Banned Books: Hush, Jacqueline Woodson

Dec 21, 2015 19:18

The Book: Hush, Jacqueline Woodson.

The Banhammer: I honestly can't find the reasons this was banned. I mean, I've looked, but there's nothing. I'm guessing because it's about a black girl whose family has to deal with racial injustice, and heaven knows we can't have that.

My Reaction: Okay but this is great? I love Hush. I love Jacqueline Woodson's books in general, but Hush is definitely one of my favorites. Despite that, I don't think I'd reread it anytime soon. Hush deals with some pretty severe and serious topics-- racial injustice, the shooting of black children by police, white cops threatening a black cop, witness protection and the stress it puts on the families in it, depression, even a suicide attempt-- and Woodson doesn't shy away from any of it. Her narrator Toswiah is angry and hurt and frightened and lonely, and you feel it in every painful detail.

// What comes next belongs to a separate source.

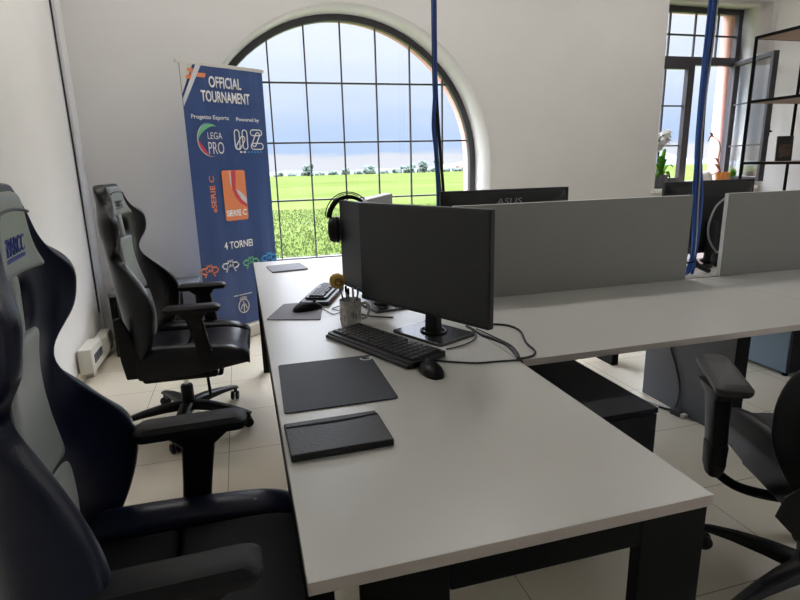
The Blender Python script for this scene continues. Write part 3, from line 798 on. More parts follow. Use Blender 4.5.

Um, quick plot summary: Toswiah Green and her family have an idyllic life in Denver until her father, the only black cop in his precinct, witnesses two of his fellow officers shooting a black boy without provocation. He testifies against them, and he and his family have to go into witness protection. Hush is Toswiah's attempt to come to terms with her new life and identity, and everything she's lost as a result. It's such a good book, it really is; I'm just not sure it's one I can read more than once.

Do I Buy Its Banning? I don't know, because I can't freaking find out why it was banned. Alas.

Would I Recommend It? Yes, absolutely. At least once. It was published in 2006 but it's still so painfully relevant, and.. just, yeah, read it.